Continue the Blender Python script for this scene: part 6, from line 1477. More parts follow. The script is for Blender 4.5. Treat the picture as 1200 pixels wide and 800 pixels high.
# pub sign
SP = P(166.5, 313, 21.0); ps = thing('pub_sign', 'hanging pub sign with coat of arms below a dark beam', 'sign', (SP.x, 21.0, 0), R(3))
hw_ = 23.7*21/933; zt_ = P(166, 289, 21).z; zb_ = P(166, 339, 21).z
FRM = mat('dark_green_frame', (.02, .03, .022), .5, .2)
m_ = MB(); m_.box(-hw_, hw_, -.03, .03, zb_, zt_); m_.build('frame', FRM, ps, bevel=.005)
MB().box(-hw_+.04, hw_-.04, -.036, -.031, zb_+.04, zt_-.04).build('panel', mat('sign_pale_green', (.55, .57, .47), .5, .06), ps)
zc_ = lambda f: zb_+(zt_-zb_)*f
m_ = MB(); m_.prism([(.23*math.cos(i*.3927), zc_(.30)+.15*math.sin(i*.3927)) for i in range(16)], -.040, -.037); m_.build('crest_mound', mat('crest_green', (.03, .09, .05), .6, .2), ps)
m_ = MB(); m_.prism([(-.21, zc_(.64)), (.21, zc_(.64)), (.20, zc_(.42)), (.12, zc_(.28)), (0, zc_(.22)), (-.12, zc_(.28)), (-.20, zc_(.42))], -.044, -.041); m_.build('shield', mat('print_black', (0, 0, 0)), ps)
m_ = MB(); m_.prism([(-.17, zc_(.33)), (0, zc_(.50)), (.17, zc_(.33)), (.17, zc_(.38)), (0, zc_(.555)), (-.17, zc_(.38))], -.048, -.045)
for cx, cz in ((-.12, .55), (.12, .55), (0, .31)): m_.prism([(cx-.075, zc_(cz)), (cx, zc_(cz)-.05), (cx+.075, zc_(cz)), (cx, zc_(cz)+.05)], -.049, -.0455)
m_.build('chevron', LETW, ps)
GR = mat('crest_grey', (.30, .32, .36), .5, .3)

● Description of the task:
Retype the material in full. Each word must match.

● Written answer:
Continue the Blender Python script for this scene: part 6, from line 1477. More parts follow. The script is for Blender 4.5. Treat the picture as 1200 pixels wide and 800 pixels high.
# pub sign
SP = P(166.5, 313, 21.0); ps = thing('pub_sign', 'hanging pub sign with coat of arms below a dark beam', 'sign', (SP.x, 21.0, 0), R(3))
hw_ = 23.7*21/933; zt_ = P(166, 289, 21).z; zb_ = P(166, 339, 21).z
FRM = mat('dark_green_frame', (.02, .03, .022), .5, .2)
m_ = MB(); m_.box(-hw_, hw_, -.03, .03, zb_, zt_); m_.build('frame', FRM, ps, bevel=.005)
MB().box(-hw_+.04, hw_-.04, -.036, -.031, zb_+.04, zt_-.04).build('panel', mat('sign_pale_green', (.55, .57, .47), .5, .06), ps)
zc_ = lambda f: zb_+(zt_-zb_)*f
m_ = MB(); m_.prism([(.23*math.cos(i*.3927), zc_(.30)+.15*math.sin(i*.3927)) for i in range(16)], -.040, -.037); m_.build('crest_mound', mat('crest_green', (.03, .09, .05), .6, .2), ps)
m_ = MB(); m_.prism([(-.21, zc_(.64)), (.21, zc_(.64)), (.20, zc_(.42)), (.12, zc_(.28)), (0, zc_(.22)), (-.12, zc_(.28)), (-.20, zc_(.42))], -.044, -.041); m_.build('shield', mat('print_black', (0, 0, 0)), ps)
m_ = MB(); m_.prism([(-.17, zc_(.33)), (0, zc_(.50)), (.17, zc_(.33)), (.17, zc_(.38)), (0, zc_(.555)), (-.17, zc_(.38))], -.048, -.045)
for cx, cz in ((-.12, .55), (.12, .55), (0, .31)): m_.prism([(cx-.075, zc_(cz)), (cx, zc_(cz)-.05), (cx+.075, zc_(cz)), (cx, zc_(cz)+.05)], -.049, -.0455)
m_.build('chevron', LETW, ps)
GR = mat('crest_grey', (.30, .32, .36), .5, .3)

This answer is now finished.